Appellate Defender Robert M. Pachak, of Columbia, for Appellant.

Attorney General Henry Dargan McMaster, Chief Deputy Attorney General John W. McIntosh, Assistant Deputy Attorney General Salley W. Elliott, Senior Assistant Attorney General Norman Mark Rapoport, all of Columbia; and Solicitor Jay E. Hodge, Jr., of Cheraw, for Respondent.

PER CURIAM:  Johnny Jones appeals his conviction and sentence for trafficking cocaine, arguing the trial court erred by refusing to direct a verdict of acquittal.  Jones claims he was merely present as a passenger in the vehicle in which cocaine was found and did not constructively possess the drugs.

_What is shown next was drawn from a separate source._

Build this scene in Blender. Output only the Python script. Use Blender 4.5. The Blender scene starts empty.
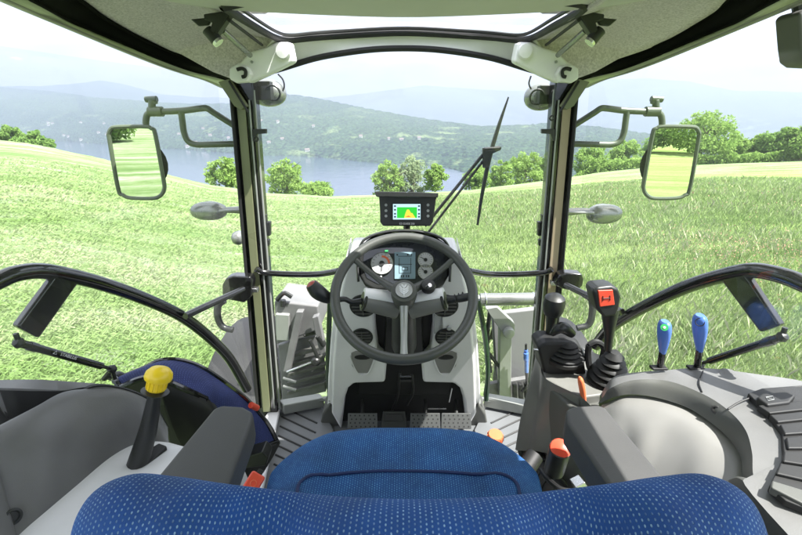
import bpy, math, random
import numpy as np
from mathutils import Vector, Matrix
random.seed(7); RNG = np.random.default_rng(7)
R = math.radians
S = bpy.context.scene
COL = S.collection

# ---------------------------------------------------------------- camera numbers
F = 415.0; CX = 404.0; CY = 267.5; PITCH = R(20); EYE = Vector((0, 0, 1.25))
cp, sp = math.cos(PITCH), math.sin(PITCH)
def ray(px, py):
    u = (px-CX)/F; v = (CY-py)/F
    return Vector((u, cp+v*sp, -sp+v*cp))
def PY(px, py, Y): d = ray(px, py); return EYE+d*(Y/d.y)
def PZ(px, py, z): d = ray(px, py); return EYE+d*((z-EYE.z)/d.z)
def PX(px, py, x): d = ray(px, py); return EYE+d*(x/d.x)
def PT(px, py, t): return EYE+ray(px, py)*t
def PP(px, py, p0, n): d = ray(px, py); return EYE+d*((Vector(p0)-EYE).dot(n)/d.dot(n))
def mx(px, s): return px if s < 0 else 808-px

# ---------------------------------------------------------------- geometry
def cr(P, n):
    """Catmull-Rom resample of a list of vectors to n points"""
    P = [Vector(p) for p in P]
    if len(P) == 2: return [P[0].lerp(P[1], i/(n-1)) for i in range(n)]
    out = []
    m = len(P)-1
    for i in range(n):
        s = i/(n-1)*m; k = min(int(s), m-1); t = s-k
        p1, p2 = P[k], P[k+1]
        p0 = P[k-1] if k > 0 else p1*2-p2
        p3 = P[k+2] if k+2 <= m else p2*2-p1
        out.append(0.5*((2*p1)+(p2-p0)*t+(2*p0-5*p1+4*p2-p3)*t*t+(3*p1-p0-3*p2+p3)*t**3))
    return out

class G:
    def __init__(s): s.v = []; s.f = []; s.uv = {}; s.mi = []; s.cur = 0
    def add(s, vs, fs, uv=None):
        b = len(s.v)
        s.v += [Vector(p) for p in vs]
        for f in fs: s.f.append(tuple(b+i for i in f)); s.mi.append(s.cur)
        if uv:
            for i, q in enumerate(uv): s.uv[b+i] = q
        return s
    def box(s, c, ax, h):
        c = Vector(c); a = [Vector(x).normalized()*hh for x, hh in zip(ax, h)]
        vs = [c+a[0]*i+a[1]*j+a[2]*k for i in (-1, 1) for j in (-1, 1) for k in (-1, 1)]
        fs = [(0,1,3,2),(4,6,7,5),(0,4,5,1),(2,3,7,6),(0,2,6,4),(1,5,7,3)]
        return s.add(vs, fs)
    def abox(s, lo, hi):
        lo, hi = Vector(lo), Vector(hi)
        return s.box((lo+hi)/2, ((1,0,0),(0,1,0),(0,0,1)), (hi-lo)/2)
    def prism(s, poly, vec):
        poly = [Vector(p) for p in poly]; n = len(poly); vec = Vector(vec)
        s.add(poly+[p+vec for p in poly], [tuple(range(n)), tuple(range(2*n-1, n-1, -1))]+[((i+1) % n, i, n+i, n+(i+1) % n) for i in range(n)])
        return s
    def tube(s, pts, r, n=10, res=None, flat=1.0, up=(0,0,1), caps=True):
        pts = [Vector(p) for p in pts]
        rr = r if isinstance(r, (list, tuple)) else None
        if res:
            m0 = len(pts)
            pts = cr(pts, res)
            if rr:
                q = cr([Vector((a, 0, 0)) for a in rr], res); rr = [max(1e-4, a.x) for a in q]
        if rr is None: rr = [r]*len(pts)
        vs = []; fs = []; m = len(pts); prev = None
        for i, p in enumerate(pts):
            t = (pts[min(i+1, m-1)]-pts[max(i-1, 0)]).normalized()
            if prev is None:
                u = Vector(up)
                if abs(u.normalized().dot(t)) > .95: u = Vector((1,0,0)) if abs(t.x) < .9 else Vector((0,1,0))
            else: u = prev
            a = (u-t*u.dot(t)).normalized(); prev = a; b = t.cross(a)
            for k in range(n):
                th = 2*math.pi*k/n
                vs.append(p+a*math.cos(th)*rr[i]*flat+b*math.sin(th)*rr[i])
        for i in range(m-1):
            for k in range(n):
                fs.append((i*n+k, i*n+(k+1) % n, (i+1)*n+(k+1) % n, (i+1)*n+k))
        if caps: fs += [tuple(range(n-1, -1, -1)), tuple(range((m-1)*n, m*n))]
        return s.add(vs, fs)
    def torus(s, c, n_, R_, r, N=64, n=14, flat=1.0):
        c = Vector(c); z = Vector(n_).normalized(); x = z.orthogonal().normalized(); y = z.cross(x)
        vs = []; fs = []
        for i in range(N):
            a = 2*math.pi*i/N; d = x*math.cos(a)+y*math.sin(a)
            for k in range(n):
                b = 2*math.pi*k/n
                vs.append(c+d*(R_+r*math.cos(b))+z*r*flat*math.sin(b))
        for i in range(N):
            for k in range(n):
                fs.append((i*n+k, ((i+1) % N)*n+k, ((i+1) % N)*n+(k+1) % n, i*n+(k+1) % n))
        return s.add(vs, fs)
    def lathe(s, prof, base, axis, n=28, sx=1.0, up=None):
        base = Vector(base); z = Vector(axis).normalized()
        x = (Vector(up)-z*Vector(up).dot(z)).normalized() if up else z.orthogonal().normalized(); y = z.cross(x)
        vs = []; fs = []; m = len(prof)
        for r, h in prof:
            for k in range(n):
                a = 2*math.pi*k/n
                vs.append(base+z*h+(x*math.cos(a)*sx+y*math.sin(a))*max(r, 1e-5))
        for i in range(m-1):
            for k in range(n):
                fs.append((i*n+k, i*n+(k+1) % n, (i+1)*n+(k+1) % n, (i+1)*n+k))
        fs += [tuple(range(n-1, -1, -1)), tuple(range((m-1)*n, m*n))]
        return s.add(vs, fs)
    def disc(s, c, n_, r, th=.002, n=32): return s.lathe([(r, 0), (r, th)], c, n_, n)
    def patch(s, rows, nu, nv):
        """rows: list of rows of control points -> smooth grid nu (along rows list) x nv"""
        rr = [cr(r, nv) for r in rows]
        cols = [cr([rr[i][j] for i in range(len(rr))], nu) for j in range(nv)]
        g = [[cols[j][i] for j in range(nv)] for i in range(nu)]
        U = [0]; V = [0]; mi = nu//2; mj = nv//2
        for i in range(1, nu): U.append(U[-1]+(g[i][mj]-g[i-1][mj]).length)
        for j in range(1, nv): V.append(V[-1]+(g[mi][j]-g[mi][j-1]).length)
        vs = [g[i][j] for i in range(nu) for j in range(nv)]
        uv = [(V[j], U[i]) for i in range(nu) for j in range(nv)]
        fs = [(i*nv+j, i*nv+j+1, (i+1)*nv+j+1, (i+1)*nv+j) for i in range(nu-1) for j in range(nv-1)]
        return s.add(vs, fs, uv)
    def build(s, name, mat, parent=None, bevel=0, smooth=True, solid=0, sub=0, ang=38, off=-1, seg=2):
        mats = mat if isinstance(mat, (list, tuple)) else [mat]
        root = parent
        while root is not None and root.parent is not None: root = root.parent
        if root is not None: o0 = Vector(root.location)
        else:
            xs = [p.x for p in s.v]; ys = [p.y for p in s.v]; zs = [p.z for p in s.v]
            o0 = Vector(((min(xs)+max(xs))/2, (min(ys)+max(ys))/2, min(zs)))
        me = bpy.data.meshes.new(name)
        me.from_pydata([tuple(p-o0) for p in s.v], [], s.f)
        for m in mats: me.materials.append(m)
        for p, k in zip(me.polygons, s.mi): p.material_index = k
        if s.uv:
            l = me.uv_layers.new(name='UVMap')
            for lp in me.loops: l.data[lp.index].uv = s.uv.get(lp.vertex_index, (0, 0))
        me.validate(); me.update()
        if smooth:
            for p in me.polygons: p.use_smooth = True
            me.set_sharp_from_angle(angle=R(ang))
        o = bpy.data.objects.new(name, me); COL.objects.link(o)
        if root is None: o.location = o0
        else: o.parent = parent
        if solid:
            m = o.modifiers.new('s', 'SOLIDIFY'); m.thickness = solid; m.offset = off
        if bevel:
            m = o.modifiers.new('b', 'BEVEL'); m.width = bevel; m.segments = seg; m.limit_method = 'ANGLE'; m.angle_limit = R(35)
            if hasattr(m, 'harden_normals'): m.harden_normals = True
        if sub:
            m = o.modifiers.new('u', 'SUBSURF'); m.levels = sub; m.render_levels = sub
        return o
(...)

Viewing the evidence in the light most favorable to the State, as we must, we find the State offered sufficient circumstantial evidence to prove Jones had the right to exercise constructive possession over the cocaine in the trunk of the car.  See State v. Weston, 367 S.C. 279, 292-93, 625 S.E.2d 641, 648 (2006) (holding if there is any direct evidence or any substantial circumstantial evidence reasonably tending to prove the guilt of the accused, the appellate court must find the case was properly submitted to the jury).  Specifically, Jones’s conduct after the vehicle was pulled over by the policeman indicated he was likely a knowledgeable participant in a joint criminal act:  (1)  Jones was a passenger without any luggage in a rental car traveling from Florida to Virginia; (2) when explaining the purpose for this trip, Jones gave the policeman an explanation that was completely at odds with the driver’s account; (3) Jones contradicted himself when the policeman inquired about the person who rented the vehicle, first stating it was his uncle who rented the vehicle but admitting he did not know his uncle’s name, and finally confessing that it was not his uncle who rented the car.  See idState v. Attardo, 263 S.C. 546, 550, 211 S.E.2d 868, 869 (1975) (explaining knowledge of an illegal substance may be proved by circumstantial evidence of acts, declarations, or conduct of the accused from which the inference may be drawn that the accused knew of the existence of the prohibited substances); State v. Brown, 319 S.C. 400, 404, 461 S.E.2d 828, 830-31 (Ct. App. 1995) (finding appellant’s presence in a car at the time a drug sale occurred was evidence of actual knowledge evidencing appellant’s intent to control the disposition of the drugs);  State v. Heath, 370 S.C. 326, 329, 635 S.E.2d 18, 19 (2006) (stating constructive possession of an illegal substance can be established by circumstantial or direct evidence); State v. Williams, 346 S.C. 424, 430, 552 S.E.2d 54, 57 (Ct. App. 2001) (same).

AFFIRMED.[1]

WILLIAMS, PIEPER, and GEATHERS, JJ., concur. 


[1] We decide this case without oral argument pursuant to Rule 215, SCACR.